Теперь я могла покупать каштаны каждый день. Оказалось, что особенно вкусен kestane kebab[55] за кинопросмотрами прохладными стамбульскими вечерами: укрывшись пледом или забившись под мышку Дипа, который на двадцатой минуте любой романтической комедии начинал ритмично похрапывать, я наслаждалась нежным мякишем теплого чуда с ореховым привкусом. Сделав это открытие, мы напрочь отказались от банального попкорна, и наша небольшая квартирка все чаще стала наполняться божественным ароматом золотых плодов.

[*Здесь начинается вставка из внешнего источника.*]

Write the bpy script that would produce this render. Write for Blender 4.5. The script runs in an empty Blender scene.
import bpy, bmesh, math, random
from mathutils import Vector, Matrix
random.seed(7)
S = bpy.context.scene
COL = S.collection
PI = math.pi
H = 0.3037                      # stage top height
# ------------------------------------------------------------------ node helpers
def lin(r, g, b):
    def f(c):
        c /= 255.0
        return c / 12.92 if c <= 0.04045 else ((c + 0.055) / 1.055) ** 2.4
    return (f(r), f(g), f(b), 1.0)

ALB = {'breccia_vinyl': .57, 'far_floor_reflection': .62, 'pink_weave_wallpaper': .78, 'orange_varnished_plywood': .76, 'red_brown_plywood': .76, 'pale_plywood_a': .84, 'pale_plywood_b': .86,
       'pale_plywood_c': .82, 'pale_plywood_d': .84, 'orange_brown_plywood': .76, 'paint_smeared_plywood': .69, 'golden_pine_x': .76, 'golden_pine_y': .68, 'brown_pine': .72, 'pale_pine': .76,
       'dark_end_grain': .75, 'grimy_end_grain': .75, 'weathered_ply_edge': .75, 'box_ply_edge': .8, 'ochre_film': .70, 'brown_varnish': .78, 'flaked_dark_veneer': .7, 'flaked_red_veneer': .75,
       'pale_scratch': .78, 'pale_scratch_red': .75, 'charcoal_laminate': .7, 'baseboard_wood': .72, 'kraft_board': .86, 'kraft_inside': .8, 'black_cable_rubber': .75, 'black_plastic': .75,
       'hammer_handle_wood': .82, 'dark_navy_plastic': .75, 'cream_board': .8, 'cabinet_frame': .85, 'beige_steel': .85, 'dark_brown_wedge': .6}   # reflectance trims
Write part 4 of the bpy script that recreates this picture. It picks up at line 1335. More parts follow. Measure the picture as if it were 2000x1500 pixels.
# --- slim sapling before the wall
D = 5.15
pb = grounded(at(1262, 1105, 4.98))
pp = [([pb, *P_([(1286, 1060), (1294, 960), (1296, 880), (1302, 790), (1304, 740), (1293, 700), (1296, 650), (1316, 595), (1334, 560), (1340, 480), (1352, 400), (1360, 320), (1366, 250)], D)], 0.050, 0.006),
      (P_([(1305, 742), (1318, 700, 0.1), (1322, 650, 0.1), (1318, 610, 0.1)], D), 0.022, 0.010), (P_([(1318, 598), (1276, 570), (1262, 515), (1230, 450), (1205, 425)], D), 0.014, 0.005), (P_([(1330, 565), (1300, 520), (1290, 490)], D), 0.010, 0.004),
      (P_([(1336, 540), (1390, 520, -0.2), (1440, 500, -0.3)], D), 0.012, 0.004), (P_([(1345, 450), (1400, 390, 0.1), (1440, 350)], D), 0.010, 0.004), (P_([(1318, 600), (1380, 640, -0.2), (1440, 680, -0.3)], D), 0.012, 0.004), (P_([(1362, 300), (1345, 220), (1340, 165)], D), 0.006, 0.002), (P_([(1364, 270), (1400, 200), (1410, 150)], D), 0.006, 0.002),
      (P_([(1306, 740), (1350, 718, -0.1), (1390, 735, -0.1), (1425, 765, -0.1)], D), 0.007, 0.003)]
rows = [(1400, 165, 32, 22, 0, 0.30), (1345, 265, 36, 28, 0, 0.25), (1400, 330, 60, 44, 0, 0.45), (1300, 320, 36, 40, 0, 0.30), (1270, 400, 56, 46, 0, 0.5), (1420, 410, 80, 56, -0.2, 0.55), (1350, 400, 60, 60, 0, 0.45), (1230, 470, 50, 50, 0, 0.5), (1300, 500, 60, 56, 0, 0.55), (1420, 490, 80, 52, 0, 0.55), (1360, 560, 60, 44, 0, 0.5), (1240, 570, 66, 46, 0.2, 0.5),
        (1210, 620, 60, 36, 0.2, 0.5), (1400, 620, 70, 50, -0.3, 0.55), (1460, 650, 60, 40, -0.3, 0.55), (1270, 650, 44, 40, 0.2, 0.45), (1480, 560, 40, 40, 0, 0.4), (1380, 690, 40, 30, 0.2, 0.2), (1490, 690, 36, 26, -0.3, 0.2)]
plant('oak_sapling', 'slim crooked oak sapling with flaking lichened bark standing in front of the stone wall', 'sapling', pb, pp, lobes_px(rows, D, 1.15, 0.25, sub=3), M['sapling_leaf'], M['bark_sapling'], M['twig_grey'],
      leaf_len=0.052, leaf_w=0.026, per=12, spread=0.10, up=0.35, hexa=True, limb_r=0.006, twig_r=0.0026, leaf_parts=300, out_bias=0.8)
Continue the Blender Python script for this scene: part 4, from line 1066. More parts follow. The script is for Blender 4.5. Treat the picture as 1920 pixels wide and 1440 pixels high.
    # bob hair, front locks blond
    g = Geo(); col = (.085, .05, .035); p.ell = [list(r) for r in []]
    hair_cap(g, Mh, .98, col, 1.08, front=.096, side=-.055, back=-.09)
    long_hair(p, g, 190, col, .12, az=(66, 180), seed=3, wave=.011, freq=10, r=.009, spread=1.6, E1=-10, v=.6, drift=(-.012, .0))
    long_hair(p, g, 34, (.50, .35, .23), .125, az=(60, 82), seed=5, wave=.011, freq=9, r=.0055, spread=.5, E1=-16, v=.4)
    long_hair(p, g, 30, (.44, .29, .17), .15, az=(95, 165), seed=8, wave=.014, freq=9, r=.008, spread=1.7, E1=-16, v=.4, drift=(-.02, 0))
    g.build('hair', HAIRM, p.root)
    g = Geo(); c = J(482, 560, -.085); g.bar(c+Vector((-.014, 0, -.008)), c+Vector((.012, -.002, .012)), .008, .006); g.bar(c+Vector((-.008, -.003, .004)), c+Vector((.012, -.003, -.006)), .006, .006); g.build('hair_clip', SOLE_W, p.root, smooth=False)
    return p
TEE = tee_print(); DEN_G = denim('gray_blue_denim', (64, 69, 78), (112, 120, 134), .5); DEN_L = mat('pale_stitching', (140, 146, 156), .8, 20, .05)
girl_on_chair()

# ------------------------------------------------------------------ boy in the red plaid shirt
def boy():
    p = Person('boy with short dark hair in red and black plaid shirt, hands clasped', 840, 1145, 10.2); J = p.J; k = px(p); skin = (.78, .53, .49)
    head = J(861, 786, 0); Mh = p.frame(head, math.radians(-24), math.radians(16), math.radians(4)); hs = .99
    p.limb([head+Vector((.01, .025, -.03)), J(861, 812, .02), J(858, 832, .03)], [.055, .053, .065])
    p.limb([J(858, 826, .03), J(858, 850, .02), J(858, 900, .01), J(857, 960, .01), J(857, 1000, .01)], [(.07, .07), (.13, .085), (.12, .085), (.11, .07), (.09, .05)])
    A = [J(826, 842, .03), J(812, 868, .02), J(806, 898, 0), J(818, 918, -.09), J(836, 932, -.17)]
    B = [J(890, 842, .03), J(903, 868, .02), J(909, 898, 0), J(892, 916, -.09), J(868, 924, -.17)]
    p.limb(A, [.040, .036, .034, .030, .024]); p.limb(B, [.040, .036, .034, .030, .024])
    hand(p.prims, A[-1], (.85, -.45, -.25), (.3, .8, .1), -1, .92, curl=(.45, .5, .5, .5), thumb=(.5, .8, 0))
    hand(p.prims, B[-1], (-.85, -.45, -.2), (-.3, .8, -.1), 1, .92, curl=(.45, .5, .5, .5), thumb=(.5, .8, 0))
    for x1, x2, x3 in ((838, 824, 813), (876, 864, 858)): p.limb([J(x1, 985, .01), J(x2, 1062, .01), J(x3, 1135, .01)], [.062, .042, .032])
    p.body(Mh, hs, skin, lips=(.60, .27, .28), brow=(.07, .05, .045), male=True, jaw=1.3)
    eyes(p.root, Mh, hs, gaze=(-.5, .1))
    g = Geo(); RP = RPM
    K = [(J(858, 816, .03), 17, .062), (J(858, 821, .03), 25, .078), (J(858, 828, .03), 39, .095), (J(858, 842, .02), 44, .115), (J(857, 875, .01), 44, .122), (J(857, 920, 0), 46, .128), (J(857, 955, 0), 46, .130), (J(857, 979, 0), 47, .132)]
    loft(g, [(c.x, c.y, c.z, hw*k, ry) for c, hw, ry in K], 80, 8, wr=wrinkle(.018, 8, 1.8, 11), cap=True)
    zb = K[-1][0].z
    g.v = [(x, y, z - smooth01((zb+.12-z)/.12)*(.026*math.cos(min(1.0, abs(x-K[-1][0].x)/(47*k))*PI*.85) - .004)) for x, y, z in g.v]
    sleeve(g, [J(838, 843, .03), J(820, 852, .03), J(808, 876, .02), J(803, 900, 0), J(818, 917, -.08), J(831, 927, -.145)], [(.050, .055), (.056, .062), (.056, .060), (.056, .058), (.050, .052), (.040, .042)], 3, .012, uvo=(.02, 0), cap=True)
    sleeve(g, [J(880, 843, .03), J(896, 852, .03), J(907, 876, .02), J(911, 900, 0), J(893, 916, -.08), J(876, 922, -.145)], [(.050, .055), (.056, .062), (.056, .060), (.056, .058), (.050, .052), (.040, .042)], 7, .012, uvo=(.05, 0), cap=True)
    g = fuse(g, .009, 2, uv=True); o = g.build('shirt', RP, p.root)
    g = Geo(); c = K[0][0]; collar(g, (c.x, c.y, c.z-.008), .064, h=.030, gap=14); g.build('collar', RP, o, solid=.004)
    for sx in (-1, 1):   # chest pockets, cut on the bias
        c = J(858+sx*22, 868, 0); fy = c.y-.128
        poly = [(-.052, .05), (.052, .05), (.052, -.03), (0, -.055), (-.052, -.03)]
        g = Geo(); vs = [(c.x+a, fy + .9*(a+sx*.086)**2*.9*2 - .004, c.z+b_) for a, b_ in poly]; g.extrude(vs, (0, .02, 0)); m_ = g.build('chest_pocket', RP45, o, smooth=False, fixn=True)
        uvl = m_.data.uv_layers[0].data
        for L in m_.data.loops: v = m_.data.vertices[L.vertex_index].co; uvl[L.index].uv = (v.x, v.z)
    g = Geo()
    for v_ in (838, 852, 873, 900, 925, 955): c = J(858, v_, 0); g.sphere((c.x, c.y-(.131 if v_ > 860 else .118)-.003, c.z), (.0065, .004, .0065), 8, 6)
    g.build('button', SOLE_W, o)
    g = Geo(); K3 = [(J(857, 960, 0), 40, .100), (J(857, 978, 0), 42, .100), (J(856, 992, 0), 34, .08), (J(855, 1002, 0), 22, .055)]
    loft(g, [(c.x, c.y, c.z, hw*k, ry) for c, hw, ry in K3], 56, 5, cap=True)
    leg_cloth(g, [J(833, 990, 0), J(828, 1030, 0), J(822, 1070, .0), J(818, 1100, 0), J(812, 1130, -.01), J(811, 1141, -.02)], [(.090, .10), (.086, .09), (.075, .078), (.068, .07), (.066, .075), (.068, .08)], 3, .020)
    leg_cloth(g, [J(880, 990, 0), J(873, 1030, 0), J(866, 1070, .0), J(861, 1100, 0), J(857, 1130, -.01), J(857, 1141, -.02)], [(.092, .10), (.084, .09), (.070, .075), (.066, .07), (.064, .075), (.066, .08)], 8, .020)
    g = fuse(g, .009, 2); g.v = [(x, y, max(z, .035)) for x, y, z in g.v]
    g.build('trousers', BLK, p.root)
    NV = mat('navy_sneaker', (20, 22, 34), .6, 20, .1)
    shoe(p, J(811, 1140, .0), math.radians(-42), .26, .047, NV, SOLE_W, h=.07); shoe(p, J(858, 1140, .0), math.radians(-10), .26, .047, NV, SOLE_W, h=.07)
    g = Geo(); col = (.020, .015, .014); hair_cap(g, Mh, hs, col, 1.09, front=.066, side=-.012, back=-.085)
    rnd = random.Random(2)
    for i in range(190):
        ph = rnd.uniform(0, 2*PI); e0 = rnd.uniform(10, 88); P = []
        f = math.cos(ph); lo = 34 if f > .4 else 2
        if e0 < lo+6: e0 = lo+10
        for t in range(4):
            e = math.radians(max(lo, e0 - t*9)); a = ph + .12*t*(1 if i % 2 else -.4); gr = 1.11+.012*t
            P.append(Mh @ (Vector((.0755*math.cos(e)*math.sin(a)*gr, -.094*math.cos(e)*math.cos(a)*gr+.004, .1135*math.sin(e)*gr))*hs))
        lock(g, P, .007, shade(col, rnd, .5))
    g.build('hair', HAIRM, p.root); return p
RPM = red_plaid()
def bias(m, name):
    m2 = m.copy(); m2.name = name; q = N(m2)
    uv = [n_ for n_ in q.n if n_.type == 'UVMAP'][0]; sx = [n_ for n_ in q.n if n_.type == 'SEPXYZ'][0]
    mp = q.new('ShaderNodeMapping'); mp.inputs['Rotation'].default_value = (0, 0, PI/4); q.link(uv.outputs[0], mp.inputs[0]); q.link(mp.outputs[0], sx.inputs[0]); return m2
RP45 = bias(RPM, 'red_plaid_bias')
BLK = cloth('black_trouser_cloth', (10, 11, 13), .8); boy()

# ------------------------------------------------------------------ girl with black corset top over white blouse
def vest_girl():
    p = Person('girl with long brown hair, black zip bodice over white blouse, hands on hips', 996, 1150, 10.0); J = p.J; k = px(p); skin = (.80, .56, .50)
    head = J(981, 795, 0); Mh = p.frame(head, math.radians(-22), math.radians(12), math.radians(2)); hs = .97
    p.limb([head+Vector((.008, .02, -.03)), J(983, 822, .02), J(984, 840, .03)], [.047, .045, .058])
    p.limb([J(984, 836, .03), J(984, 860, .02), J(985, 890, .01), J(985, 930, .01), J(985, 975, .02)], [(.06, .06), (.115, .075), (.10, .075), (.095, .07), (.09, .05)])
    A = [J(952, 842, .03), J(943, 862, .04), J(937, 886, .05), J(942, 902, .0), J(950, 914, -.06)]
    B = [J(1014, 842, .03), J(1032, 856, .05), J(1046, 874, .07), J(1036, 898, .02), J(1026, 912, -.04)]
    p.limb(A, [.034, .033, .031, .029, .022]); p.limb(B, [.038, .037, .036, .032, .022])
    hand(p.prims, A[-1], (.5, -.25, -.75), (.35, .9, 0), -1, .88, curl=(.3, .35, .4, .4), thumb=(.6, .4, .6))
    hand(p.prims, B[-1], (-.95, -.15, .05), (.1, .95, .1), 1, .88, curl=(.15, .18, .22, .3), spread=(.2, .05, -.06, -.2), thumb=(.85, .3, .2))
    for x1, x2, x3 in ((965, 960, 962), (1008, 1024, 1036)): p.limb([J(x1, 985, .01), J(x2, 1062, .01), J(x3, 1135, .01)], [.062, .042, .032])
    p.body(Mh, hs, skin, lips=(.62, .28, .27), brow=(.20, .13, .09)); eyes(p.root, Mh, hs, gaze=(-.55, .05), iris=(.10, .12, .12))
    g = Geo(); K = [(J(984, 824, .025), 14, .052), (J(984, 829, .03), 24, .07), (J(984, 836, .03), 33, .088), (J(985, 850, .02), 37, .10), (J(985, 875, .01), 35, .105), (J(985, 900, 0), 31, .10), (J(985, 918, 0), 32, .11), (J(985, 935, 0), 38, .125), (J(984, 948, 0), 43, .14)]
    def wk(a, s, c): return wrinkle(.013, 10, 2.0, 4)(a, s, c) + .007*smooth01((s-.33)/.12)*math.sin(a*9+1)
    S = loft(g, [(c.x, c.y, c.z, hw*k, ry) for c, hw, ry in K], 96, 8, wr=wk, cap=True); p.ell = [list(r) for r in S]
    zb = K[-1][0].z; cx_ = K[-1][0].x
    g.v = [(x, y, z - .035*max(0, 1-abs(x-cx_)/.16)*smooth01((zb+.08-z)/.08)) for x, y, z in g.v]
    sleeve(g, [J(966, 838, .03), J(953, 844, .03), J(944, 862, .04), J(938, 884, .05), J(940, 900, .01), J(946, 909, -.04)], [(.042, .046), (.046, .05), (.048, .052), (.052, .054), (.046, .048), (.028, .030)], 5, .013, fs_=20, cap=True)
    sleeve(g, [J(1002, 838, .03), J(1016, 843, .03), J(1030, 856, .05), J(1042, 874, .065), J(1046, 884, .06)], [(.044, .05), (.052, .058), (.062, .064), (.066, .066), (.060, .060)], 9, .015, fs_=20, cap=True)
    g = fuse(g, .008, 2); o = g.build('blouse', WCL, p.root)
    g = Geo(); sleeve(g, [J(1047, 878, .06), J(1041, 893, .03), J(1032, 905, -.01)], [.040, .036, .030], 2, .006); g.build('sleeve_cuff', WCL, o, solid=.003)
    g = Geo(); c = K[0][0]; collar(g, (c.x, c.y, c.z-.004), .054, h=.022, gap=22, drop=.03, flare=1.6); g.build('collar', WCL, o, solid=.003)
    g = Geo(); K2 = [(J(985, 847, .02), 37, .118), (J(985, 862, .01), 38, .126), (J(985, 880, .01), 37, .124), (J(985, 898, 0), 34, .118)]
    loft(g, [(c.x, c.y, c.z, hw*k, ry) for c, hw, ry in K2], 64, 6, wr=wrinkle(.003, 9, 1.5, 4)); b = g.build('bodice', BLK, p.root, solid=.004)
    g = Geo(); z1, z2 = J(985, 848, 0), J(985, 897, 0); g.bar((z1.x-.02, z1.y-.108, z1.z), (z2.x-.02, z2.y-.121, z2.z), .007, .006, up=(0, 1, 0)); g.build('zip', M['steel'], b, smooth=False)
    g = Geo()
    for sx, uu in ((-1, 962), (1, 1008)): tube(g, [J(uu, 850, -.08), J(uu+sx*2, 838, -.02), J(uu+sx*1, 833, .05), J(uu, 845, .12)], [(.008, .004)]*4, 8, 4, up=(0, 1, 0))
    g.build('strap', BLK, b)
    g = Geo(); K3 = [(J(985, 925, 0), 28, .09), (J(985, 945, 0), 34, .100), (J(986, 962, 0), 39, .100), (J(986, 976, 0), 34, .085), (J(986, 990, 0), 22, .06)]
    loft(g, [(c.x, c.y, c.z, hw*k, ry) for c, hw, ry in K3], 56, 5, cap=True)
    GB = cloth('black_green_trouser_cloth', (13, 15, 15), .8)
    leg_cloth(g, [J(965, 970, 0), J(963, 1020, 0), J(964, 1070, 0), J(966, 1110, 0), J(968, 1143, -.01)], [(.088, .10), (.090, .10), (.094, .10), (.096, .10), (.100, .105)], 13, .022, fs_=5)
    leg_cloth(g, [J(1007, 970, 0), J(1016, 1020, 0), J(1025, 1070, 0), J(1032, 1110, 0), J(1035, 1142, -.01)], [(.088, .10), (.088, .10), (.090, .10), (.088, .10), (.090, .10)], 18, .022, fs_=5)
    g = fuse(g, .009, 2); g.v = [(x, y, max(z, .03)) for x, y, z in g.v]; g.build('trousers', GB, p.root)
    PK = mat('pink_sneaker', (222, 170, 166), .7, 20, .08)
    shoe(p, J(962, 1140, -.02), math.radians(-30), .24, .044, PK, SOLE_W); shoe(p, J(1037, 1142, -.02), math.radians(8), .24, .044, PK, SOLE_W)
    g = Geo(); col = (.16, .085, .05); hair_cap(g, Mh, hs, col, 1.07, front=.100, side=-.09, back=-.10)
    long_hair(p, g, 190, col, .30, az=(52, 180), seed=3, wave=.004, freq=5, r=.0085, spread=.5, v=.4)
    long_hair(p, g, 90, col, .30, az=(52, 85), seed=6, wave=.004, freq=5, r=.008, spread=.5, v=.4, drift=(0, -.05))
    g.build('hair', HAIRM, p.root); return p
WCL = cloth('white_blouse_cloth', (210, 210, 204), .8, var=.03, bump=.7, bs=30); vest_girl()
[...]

Жареные каштаны по-стамбульски
•
•
Ярко-красные тележки продавцов жареных каштанов, что день за днем в один и тот же час раздувают угли под стальными противнями и ловко ворочают раскаленные плоды огрубевшими пальцами на глазах у изумленной публики, скоро завладели моей душой. Я хорошо знала их лица и привычки, любила слушать их громкие голоса: у молодых – звонкие, а у тех, что постарше, – хрипловатые. И все же было что-то, что не поддавалось пониманию, но так явно лежало на поверхности и заставляло думать об этом все чаще и чаще.
Небрежность – вот что так очаровывало меня в этом городе. Она присутствовала везде: в вальяжной позе котов, занимавших скамьи в общественных парках; в вечно спешащих и оттого опаздывающих горожанах; в хаотичном движении машин на перекрестках и в торговых лавках, часто закрывающихся на пять минут раньше времени, указанного на картонке в дверях. Я чувствовала небрежность в отсутствии строгих правил детских игр на площадке и нежелании выстраиваться в очередь за горячими симитами по утрам; в не всегда срабатывающем шлагбауме на подъезде к дому и никогда не приходящем водопроводчике, чтобы подкрутить текущий кран.
Странная халатность буквально парила в воздухе: она отражалась в вопросах воспитания детей, здорового питания и засиживании допоздна за просмотром бессмысленных сериалов;
в часовых тренировках, завершающихся сырной ачмой[56], которая по калориям тянет еще на три такие же тренировки. И я признаю, что вся эта небрежность, которая вот уже полгода не давала мне покоя, как-то странно работала, а скорее всего, была пикантной особенностью жизни в Стамбуле – как и в любом другом южноевропейском городе, где никому и в голову не придет призывать людей к пунктуальности и организованности.
И так я бы думала и дальше, но только со временем мне стало казаться, что на затерявшихся во времени улицах кроме размеренного быта и незнакомых прохожих живет что-то еще: оно молча следовало по пятам и не покидало даже во время коротких передышек ради нескольких стаканчиков чая. Я знала, что оно было частью городского кейфа, проникнуть в который так сильно хотелось.
Стамбул покоряет с первого взгляда. Он сносит панамы с невнимательных туристов порывистыми ветрами, легким бризом нежно прикасается к загорелым плечам красивых женщин, увлекает влюбленных в лабиринты узких улочек, над которыми, словно белоснежные паруса, развевается еще влажное выстиранное белье.